そんな情勢の中で、村重の説得に向かった黒田官兵衛は、捕らえられ、幽閉されてしまいます。
この二人を中心に、物語は展開していきます。
黒牢城 (角川文庫) [ 米澤 穂信 ]
最初から最後まで、ただならぬ緊張感が漂う作品でした。
この独特の緊張感は、常在戦場の状況が背景にあること、そして、何より城主村重と囚われの身である官兵衛の独特の関係性から来ています。
軍の士気にも関わりかねない不可解な事件に対し、村重が配下の者を使いながら状況を把握し推理を展開するも、苦悩の末に官兵衛に相談し、「解決」に至る、という一連の流れは、戦況が悪化していく中で、切実さを増していきます。
一方で牢に閉じ込められ続けている官兵衛もまた…。
村重も、決して「無能な城主」ではなく、真っ当で思慮深い人物として描かれ、時代背景も含めて丁寧に描写されているので、歴史モノとしても読み応えがあります。
そして、村重がそんな人物として描かれているからこそ、「牢に閉じ込められた安楽椅子探偵」官兵衛の知恵が輝くのです。

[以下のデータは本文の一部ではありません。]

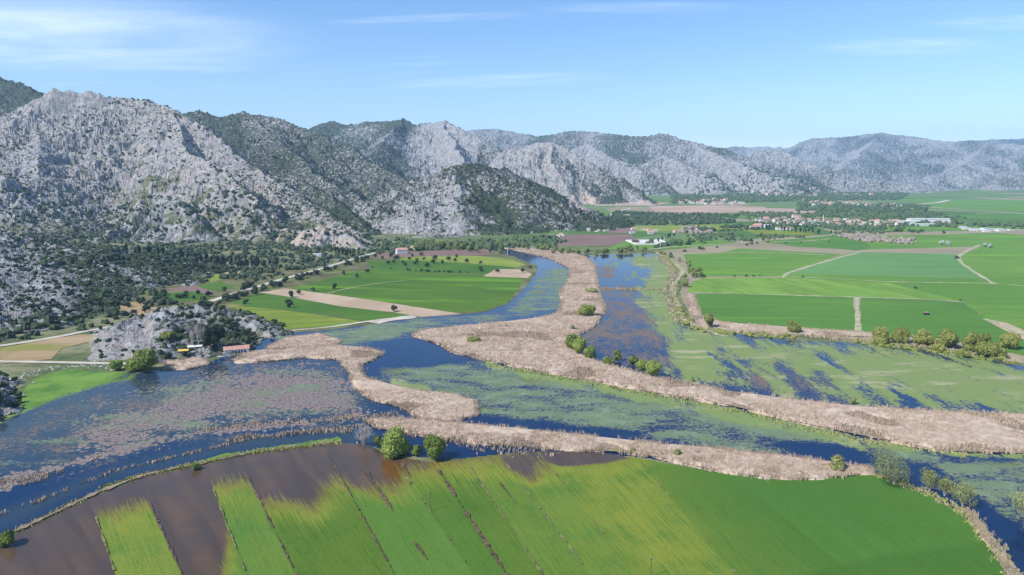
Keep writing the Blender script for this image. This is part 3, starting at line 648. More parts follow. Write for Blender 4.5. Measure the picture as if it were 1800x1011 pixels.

これらキャラクターの魅力に加えて、魅力的な謎、合理的な解決、その先への提示。
どれをとっても一級品です。
あらためて、この作品の受賞歴を見ると、直木賞に加えて、各賞総なめ状態。
第166回直木三十五賞受賞
第22回本格ミステリ大賞(小説部門)受賞
第12回山田風太郎賞受賞
「このミステリーがすごい!」2022年版国内編 第1位
「週刊文春ミステリーベスト10」2021年国内部門 第1位
「ミステリが読みたい!」2022年版国内篇 第1位
「本格ミステリ・ベスト10」2022年国内ランキング 第1位
(史上初となる4大ミステリランキング制覇)
「2021年歴史・時代小説ベスト3」(『週刊朝日』)第1位
そりゃ、面白いわな、面白いしな、と思います。
さて、この後、織田信長が天下に手をかけながらも命を落とし、秀吉、家康と時代が進むことを我々は知っています。
では、その流れの中で、村重はどんな人生を歩むのか、官兵衛の運命はどうなっていくのか。
歴史は小説より奇なり。
最後まで二人の「運命」から目の離せない、歴史×推理の極上のエンターテインメント小説でした。